I have actual guilt feelings about not writing anything sooner.

My hub’s been away since the end of October, and I was expecting to write the crap out of my feelings, but mostly I’ve been hiding on the couch after work, watching Downton Abbey*.

The truth is that I’ve been processing the pregnancy thing, and the logistics of childbirth. That last post took it out of me.

Recently though, I’ve managed to come to terms with the inevitable, thanks to the awesome words of moms all around me. It’s been overwhelming to share my fears, and be met with such support and wisdom.

As a result, at 34 weeks, I’ve progressed from worrying about labour pains to binge researching ways of avoiding cracked nipples.

Also, I’ve managed to compile a list of things that I can’t wait to enjoy again:

1: Beer – Those non-alcoholic impostors can go sit in syrup. I want a tall fresh frosty draught. Maybe two.

2: Mouldy cheese – It’s hard to avoid Gorgonzola or Roquerfort when dining out in Cape Town.
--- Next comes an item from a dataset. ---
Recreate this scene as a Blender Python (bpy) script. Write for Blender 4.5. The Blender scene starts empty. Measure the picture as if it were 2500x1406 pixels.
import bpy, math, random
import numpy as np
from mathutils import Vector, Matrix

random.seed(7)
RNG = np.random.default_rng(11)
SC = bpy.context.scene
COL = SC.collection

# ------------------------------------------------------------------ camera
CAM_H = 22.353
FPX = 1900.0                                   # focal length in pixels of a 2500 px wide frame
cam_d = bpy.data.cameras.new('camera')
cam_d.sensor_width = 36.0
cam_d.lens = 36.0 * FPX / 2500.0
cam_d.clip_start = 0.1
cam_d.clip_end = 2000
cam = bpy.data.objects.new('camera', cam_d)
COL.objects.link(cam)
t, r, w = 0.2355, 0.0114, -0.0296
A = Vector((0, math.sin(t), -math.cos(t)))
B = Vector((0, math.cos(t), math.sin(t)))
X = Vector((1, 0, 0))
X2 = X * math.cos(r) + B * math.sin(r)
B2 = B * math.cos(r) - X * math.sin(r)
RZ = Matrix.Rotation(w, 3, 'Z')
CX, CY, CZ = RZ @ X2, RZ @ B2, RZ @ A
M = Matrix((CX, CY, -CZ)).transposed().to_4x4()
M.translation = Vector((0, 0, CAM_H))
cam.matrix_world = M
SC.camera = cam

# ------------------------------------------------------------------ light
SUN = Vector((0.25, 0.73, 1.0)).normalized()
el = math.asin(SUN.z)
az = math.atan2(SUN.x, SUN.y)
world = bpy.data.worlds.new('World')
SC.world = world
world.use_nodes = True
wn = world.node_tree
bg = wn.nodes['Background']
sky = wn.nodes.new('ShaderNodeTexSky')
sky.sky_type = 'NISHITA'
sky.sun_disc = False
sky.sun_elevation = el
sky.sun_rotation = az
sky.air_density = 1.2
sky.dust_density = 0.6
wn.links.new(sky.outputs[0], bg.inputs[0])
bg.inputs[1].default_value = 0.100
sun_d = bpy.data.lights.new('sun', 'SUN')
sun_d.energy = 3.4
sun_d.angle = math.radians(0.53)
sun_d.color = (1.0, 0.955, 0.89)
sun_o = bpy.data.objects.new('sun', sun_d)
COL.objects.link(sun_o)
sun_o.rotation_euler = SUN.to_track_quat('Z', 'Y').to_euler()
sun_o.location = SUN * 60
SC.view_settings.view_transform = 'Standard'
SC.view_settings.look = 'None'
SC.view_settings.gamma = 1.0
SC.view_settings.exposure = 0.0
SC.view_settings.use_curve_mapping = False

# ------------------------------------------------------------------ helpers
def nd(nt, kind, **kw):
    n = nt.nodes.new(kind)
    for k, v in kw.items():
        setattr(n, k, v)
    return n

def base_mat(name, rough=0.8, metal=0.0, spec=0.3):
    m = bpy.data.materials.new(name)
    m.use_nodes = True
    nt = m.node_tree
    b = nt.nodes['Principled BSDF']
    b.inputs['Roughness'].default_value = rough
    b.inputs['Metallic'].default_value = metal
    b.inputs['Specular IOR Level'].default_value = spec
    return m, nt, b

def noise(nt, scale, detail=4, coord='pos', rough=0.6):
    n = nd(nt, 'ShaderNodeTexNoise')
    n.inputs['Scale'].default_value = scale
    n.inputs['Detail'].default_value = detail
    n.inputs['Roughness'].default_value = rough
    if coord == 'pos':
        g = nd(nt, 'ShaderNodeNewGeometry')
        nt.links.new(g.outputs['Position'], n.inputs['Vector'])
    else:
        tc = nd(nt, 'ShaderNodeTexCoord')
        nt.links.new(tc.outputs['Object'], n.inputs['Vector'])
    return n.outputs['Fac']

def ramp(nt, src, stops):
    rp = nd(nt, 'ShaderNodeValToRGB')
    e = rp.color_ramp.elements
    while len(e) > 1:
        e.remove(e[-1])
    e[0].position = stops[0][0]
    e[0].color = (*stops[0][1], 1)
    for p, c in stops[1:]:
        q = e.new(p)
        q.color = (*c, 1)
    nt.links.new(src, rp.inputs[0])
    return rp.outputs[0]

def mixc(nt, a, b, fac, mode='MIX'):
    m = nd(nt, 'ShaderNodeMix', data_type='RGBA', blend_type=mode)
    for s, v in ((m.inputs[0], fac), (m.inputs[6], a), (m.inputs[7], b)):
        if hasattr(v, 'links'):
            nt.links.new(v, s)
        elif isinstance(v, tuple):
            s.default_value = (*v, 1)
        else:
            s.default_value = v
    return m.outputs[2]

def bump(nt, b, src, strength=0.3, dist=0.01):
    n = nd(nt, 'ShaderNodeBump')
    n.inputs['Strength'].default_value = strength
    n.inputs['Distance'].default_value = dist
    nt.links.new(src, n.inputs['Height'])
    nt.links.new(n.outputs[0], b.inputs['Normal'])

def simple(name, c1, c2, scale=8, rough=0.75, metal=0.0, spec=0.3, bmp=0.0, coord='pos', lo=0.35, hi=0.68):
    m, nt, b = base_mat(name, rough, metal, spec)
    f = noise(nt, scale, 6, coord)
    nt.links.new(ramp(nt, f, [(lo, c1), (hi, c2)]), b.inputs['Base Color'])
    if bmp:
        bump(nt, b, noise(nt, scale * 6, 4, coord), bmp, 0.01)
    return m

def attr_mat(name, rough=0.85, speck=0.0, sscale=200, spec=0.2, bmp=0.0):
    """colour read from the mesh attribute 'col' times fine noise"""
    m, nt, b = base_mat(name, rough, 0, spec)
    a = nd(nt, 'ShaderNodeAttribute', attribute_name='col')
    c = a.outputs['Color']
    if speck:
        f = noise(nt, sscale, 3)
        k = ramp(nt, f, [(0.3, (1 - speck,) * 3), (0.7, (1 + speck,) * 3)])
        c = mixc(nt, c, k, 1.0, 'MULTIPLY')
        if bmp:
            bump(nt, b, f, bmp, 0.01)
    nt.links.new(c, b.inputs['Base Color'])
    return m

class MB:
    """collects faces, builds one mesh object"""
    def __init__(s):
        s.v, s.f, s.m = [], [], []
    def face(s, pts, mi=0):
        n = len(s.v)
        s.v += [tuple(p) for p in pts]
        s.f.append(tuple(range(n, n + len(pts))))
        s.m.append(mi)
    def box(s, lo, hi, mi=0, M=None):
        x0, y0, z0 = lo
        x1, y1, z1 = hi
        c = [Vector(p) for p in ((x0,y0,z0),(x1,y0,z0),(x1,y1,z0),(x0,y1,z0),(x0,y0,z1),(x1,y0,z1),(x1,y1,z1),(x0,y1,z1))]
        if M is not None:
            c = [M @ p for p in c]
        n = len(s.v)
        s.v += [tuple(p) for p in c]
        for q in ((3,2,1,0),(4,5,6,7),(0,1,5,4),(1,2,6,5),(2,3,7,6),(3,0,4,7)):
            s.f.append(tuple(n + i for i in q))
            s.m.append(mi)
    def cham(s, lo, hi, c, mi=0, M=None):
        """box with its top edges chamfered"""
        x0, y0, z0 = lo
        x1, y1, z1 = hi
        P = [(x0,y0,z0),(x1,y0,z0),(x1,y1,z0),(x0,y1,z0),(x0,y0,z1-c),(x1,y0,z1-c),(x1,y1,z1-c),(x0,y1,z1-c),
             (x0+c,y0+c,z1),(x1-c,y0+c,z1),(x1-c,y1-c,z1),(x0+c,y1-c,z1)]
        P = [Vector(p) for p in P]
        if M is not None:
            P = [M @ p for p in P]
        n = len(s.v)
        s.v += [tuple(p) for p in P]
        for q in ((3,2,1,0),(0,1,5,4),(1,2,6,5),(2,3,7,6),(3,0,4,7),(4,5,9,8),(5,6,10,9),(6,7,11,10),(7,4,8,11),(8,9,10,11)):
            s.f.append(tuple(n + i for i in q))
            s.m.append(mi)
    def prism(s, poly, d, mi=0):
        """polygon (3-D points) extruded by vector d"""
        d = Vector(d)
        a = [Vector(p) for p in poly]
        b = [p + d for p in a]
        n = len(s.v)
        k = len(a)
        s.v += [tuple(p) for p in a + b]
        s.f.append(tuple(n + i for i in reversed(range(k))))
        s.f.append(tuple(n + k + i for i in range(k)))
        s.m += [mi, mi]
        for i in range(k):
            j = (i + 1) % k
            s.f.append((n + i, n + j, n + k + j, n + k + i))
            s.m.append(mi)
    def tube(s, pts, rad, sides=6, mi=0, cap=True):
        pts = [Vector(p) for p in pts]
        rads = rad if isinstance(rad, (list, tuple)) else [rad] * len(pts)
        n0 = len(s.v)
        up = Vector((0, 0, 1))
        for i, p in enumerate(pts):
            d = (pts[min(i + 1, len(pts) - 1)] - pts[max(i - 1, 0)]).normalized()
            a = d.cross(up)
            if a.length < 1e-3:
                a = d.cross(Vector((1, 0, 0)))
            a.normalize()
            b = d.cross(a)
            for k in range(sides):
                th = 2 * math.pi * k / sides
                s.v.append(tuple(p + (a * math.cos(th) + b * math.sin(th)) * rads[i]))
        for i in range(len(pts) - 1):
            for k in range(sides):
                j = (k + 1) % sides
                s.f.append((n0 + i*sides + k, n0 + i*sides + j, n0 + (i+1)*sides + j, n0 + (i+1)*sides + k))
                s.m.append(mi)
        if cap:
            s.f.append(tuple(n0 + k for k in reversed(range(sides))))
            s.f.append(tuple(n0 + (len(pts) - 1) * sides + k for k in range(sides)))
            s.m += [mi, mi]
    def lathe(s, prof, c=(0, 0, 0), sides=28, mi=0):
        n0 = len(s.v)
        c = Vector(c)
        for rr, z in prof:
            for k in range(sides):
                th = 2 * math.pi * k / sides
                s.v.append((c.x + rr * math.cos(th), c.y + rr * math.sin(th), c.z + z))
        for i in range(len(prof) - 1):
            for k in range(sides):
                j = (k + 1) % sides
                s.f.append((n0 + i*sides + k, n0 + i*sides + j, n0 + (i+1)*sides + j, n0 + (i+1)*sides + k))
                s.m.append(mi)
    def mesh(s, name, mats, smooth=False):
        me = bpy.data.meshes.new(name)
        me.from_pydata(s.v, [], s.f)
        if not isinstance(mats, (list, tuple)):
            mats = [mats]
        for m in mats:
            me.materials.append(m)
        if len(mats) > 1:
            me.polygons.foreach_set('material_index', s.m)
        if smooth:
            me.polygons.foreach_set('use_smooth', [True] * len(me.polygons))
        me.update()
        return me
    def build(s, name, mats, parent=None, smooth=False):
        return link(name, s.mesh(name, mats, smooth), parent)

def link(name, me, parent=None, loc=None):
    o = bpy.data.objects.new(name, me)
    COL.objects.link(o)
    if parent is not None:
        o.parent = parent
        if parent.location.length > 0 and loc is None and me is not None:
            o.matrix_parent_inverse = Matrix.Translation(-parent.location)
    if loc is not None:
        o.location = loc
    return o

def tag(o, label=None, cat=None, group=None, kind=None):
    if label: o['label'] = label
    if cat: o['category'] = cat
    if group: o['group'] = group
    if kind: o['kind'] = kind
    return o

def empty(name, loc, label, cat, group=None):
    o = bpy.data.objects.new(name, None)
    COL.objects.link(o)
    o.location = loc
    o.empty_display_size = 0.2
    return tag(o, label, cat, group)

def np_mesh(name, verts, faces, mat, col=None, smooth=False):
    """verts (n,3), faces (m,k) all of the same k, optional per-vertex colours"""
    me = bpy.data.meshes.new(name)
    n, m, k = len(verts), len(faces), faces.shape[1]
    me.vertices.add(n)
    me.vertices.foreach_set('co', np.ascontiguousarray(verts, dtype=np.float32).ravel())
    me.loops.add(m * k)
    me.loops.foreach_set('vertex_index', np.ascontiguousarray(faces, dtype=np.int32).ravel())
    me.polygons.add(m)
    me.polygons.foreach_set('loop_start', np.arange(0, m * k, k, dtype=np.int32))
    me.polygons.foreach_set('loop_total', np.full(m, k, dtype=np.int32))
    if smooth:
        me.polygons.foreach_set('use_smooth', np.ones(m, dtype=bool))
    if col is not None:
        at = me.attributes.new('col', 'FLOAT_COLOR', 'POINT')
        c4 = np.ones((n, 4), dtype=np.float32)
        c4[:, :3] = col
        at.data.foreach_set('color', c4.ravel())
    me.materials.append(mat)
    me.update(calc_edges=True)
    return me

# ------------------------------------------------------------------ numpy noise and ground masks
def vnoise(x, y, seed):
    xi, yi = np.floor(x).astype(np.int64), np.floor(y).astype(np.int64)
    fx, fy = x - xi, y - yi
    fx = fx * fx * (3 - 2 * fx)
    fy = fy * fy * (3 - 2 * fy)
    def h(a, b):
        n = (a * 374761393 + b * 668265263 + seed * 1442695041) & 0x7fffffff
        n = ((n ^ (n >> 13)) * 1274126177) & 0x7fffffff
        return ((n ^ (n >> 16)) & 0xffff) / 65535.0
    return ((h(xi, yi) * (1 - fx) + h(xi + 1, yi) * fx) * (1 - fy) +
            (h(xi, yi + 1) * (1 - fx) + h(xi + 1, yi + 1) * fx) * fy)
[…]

Seriously, we live in Foodie Central and there are so many fancy freaking burgers I have not been able to devour.

3: Sushi – Cooked prawn and veg substitutes can only tide one over for so long.

4: Denims – It’s been months since I wore a pair of jeans. The mere thought of anything with a waistband makes me twitch like a junkie, and I WILL NOT go the route of the maternity jean pant.

5: Sleeping through the night – Rumour has it that in about three years I’ll enjoy this particular boon once more – I guess until then I’ll have to settle for not having to stumble to the loo every time I finally get comfortable.

6: Finally getting comfortable.

7: An aerial view of my southern hemisphere – I know it exists, but I can’t interact with it.

8: Wearing my high tops – Picture a praying mantis trying to ride a tricycle and you have a pretty good idea of what I look like putting on lace-ups.

9: Gravity – While I know that this is what makes life on our planet liveable, it’s really pissing me off at the mo’. Right now, anything that falls on the floor is dead to me. I guess the upside is that I’ve become pretty damn adept at catching things with my feet – a skill I would have killed for when I was at college and all about those hacky sack boys.

10: My brain – Just last night I left my car unlocked, on a dodgy street in Plumstead, for two hours, WITH THE KEYS IN THE IGNITION.

I think that all in all, the third trimester has given me a newfound respect for the humble robot mech. When you see them on the big screen, you’re all about the mech operator – uhh yeaaah boooi. But I know – and so do all the preggies and moms out there – that when you have a melon-sized critter cavorting in your torso, you call very few of the shots.

My gut-commander isn’t that bad though. Its demands are reasonable. Right now for example, it needs a grilled cheese sandwich.

I’m powerless… to… resist…

*that storyline kills off characters like it’s related to George R R Martin.